The report, "Mapping India's Energy Policy: A Decade in Action," by the International Institute for Sustainable Development (IISD), points out that less than 10% of the total energy subsidies were allocated to clean energy in FY 2023. In contrast, subsidies for coal, oil, and gas accounted for about 40%, with a significant portion directed towards electricity subsidies, especially for agriculture.
The surge in energy subsidies is largely a reaction to the heightened energy demands and the impacts of the international energy price crisis, spurred by Russia's invasion of Ukraine. India implemented several measures to mitigate these impacts, including capping retail prices for petrol, diesel, and domestic liquefied petroleum gas, reducing taxes, and providing direct budgetary transfers to businesses and consumers.
As a result, oil and gas subsidies witnessed a 63% increase from the previous fiscal year. Coal subsidies also experienced a 17% rise over the same period, with coal making up 45% of India's total primary energy supply in 2022, an increase from 43% in 2020. Consequently, fossil fuel subsidies were five times higher than those for clean energy.
Despite the economic growth propelling India towards becoming a $5 trillion economy by 2027, and an increase in both clean energy and fossil fuel subsidies by approximately 40% in FY 2023, concerns over the sustainability of fossil fuel subsidies persist.

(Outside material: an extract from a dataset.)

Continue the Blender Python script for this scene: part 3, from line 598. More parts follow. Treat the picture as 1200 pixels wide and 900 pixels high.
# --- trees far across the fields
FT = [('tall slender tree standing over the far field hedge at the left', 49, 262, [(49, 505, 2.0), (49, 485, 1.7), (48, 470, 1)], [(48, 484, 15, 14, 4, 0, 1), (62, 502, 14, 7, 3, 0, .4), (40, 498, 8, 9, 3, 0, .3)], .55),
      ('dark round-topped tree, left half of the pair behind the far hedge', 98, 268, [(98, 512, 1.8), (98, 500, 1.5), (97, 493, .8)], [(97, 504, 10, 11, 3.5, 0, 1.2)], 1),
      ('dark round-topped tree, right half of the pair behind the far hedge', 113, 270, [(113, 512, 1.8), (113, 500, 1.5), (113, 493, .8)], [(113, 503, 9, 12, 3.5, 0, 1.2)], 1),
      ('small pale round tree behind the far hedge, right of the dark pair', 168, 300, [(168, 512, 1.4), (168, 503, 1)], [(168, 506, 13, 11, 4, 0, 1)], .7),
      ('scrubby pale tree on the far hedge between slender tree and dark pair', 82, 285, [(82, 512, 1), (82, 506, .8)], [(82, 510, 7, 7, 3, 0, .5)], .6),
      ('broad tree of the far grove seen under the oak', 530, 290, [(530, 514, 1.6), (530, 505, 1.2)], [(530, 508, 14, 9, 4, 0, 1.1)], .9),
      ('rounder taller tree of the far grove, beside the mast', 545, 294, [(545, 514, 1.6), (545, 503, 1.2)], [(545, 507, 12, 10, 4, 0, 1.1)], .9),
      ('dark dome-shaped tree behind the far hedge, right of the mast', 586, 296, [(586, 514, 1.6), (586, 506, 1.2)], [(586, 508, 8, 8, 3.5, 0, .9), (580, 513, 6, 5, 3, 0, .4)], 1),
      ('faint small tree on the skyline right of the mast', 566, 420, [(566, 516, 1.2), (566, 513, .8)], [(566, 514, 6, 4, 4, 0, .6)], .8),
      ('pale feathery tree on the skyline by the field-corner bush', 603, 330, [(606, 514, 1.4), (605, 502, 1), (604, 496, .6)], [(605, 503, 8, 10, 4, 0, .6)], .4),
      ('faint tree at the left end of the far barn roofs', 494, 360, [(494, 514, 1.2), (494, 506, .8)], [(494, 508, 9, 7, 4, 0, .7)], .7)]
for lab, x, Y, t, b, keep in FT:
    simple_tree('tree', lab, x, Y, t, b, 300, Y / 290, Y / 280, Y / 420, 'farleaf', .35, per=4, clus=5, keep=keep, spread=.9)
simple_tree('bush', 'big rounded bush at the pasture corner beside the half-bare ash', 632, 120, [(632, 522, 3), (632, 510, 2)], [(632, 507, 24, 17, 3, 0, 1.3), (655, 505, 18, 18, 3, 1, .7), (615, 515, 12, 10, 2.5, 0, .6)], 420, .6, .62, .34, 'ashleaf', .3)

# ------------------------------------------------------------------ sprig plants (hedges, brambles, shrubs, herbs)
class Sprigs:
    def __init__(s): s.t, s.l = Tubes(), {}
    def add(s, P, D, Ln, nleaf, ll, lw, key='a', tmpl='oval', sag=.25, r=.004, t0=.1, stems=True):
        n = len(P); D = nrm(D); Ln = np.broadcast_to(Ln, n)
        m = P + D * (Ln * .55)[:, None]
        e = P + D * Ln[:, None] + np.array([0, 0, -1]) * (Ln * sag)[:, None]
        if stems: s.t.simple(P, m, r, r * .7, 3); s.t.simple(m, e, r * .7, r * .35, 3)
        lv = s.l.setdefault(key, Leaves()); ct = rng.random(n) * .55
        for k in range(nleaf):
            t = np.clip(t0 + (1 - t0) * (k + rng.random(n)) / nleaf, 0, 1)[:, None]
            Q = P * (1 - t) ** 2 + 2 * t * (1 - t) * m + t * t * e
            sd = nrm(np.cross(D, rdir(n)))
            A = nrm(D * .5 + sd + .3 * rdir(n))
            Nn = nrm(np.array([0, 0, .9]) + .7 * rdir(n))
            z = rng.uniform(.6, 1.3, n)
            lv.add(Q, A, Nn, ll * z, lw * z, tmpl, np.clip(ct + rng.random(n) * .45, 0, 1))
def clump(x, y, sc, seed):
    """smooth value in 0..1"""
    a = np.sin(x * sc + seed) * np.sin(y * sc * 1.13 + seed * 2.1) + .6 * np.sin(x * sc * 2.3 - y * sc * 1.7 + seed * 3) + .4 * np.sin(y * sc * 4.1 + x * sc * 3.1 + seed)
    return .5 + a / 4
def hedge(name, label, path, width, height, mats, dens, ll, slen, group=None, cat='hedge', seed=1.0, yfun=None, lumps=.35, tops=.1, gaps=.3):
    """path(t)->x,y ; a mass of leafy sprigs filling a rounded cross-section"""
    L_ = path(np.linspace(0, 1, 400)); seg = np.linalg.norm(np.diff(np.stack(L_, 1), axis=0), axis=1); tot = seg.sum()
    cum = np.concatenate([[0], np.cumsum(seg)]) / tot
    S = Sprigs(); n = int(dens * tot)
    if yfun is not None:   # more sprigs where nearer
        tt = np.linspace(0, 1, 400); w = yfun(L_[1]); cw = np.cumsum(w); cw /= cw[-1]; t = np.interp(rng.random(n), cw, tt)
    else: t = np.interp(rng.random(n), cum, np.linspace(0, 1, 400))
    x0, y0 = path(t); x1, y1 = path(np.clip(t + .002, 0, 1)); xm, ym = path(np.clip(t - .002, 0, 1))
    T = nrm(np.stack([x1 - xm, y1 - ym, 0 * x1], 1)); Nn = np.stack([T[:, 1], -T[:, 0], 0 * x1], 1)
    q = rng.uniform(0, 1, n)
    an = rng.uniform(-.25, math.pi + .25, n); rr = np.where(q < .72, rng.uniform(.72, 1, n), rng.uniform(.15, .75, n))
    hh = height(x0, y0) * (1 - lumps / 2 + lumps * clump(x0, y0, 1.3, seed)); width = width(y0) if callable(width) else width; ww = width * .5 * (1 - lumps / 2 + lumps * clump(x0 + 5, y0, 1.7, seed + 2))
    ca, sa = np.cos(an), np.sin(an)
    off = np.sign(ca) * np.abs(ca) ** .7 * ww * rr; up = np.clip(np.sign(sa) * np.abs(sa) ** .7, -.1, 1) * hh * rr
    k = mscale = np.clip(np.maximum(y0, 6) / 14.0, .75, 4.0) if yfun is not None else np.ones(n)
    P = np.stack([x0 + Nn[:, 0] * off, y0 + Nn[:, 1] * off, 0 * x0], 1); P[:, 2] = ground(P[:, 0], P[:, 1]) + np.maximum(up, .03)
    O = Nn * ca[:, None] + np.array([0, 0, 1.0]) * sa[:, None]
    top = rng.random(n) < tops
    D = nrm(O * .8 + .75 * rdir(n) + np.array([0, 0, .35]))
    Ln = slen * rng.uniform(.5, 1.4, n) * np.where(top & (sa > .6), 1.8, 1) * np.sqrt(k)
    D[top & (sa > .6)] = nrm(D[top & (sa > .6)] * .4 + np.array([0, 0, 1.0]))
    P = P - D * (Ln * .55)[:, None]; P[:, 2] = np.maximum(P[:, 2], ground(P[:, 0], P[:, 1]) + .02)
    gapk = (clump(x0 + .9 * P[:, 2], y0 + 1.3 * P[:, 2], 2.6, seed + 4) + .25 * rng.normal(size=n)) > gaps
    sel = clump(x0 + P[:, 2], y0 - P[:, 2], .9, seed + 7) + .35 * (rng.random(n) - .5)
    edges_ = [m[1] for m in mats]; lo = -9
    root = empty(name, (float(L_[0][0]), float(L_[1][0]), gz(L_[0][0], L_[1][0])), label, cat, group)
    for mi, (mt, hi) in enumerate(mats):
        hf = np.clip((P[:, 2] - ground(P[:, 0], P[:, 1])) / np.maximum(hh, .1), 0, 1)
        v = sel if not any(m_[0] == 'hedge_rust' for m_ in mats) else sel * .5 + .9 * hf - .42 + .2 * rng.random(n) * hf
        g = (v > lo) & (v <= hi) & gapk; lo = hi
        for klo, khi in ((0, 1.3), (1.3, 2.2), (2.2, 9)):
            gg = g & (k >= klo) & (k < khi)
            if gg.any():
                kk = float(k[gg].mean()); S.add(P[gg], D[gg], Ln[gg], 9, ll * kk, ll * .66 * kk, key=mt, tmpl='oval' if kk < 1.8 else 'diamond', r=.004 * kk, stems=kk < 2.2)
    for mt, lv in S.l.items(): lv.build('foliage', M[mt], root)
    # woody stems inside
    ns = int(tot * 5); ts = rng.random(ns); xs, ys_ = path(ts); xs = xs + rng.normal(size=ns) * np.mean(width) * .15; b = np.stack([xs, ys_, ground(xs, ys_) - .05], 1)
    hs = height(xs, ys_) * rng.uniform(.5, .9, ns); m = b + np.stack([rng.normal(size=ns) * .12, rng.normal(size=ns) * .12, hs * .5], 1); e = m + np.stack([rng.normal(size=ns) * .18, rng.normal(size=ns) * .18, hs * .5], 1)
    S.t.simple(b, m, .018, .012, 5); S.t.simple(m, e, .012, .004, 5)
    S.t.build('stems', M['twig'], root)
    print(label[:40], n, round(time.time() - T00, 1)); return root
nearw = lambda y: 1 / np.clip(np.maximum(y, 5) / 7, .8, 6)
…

Swasti Raizada, Policy Advisor at IISD and co-author of the report, stated, "While fossil fuel subsidies have reduced by 59% since their peak in 2013/2014, without further targeting and a return to a market-brd pricing regime, they could mount again, resulting in budgetary impacts."
The report suggests that earmarking a portion of fossil fuel tax revenues could support India's just transition needs. Deepak sharma, Policy Analyst at IISD, emphasized the significance of substantial investment for India's energy transition to be just, sustainable, and inclusive, highlighting the critical role of state-owned enterprises in this transition linked to India's net-zero commitments.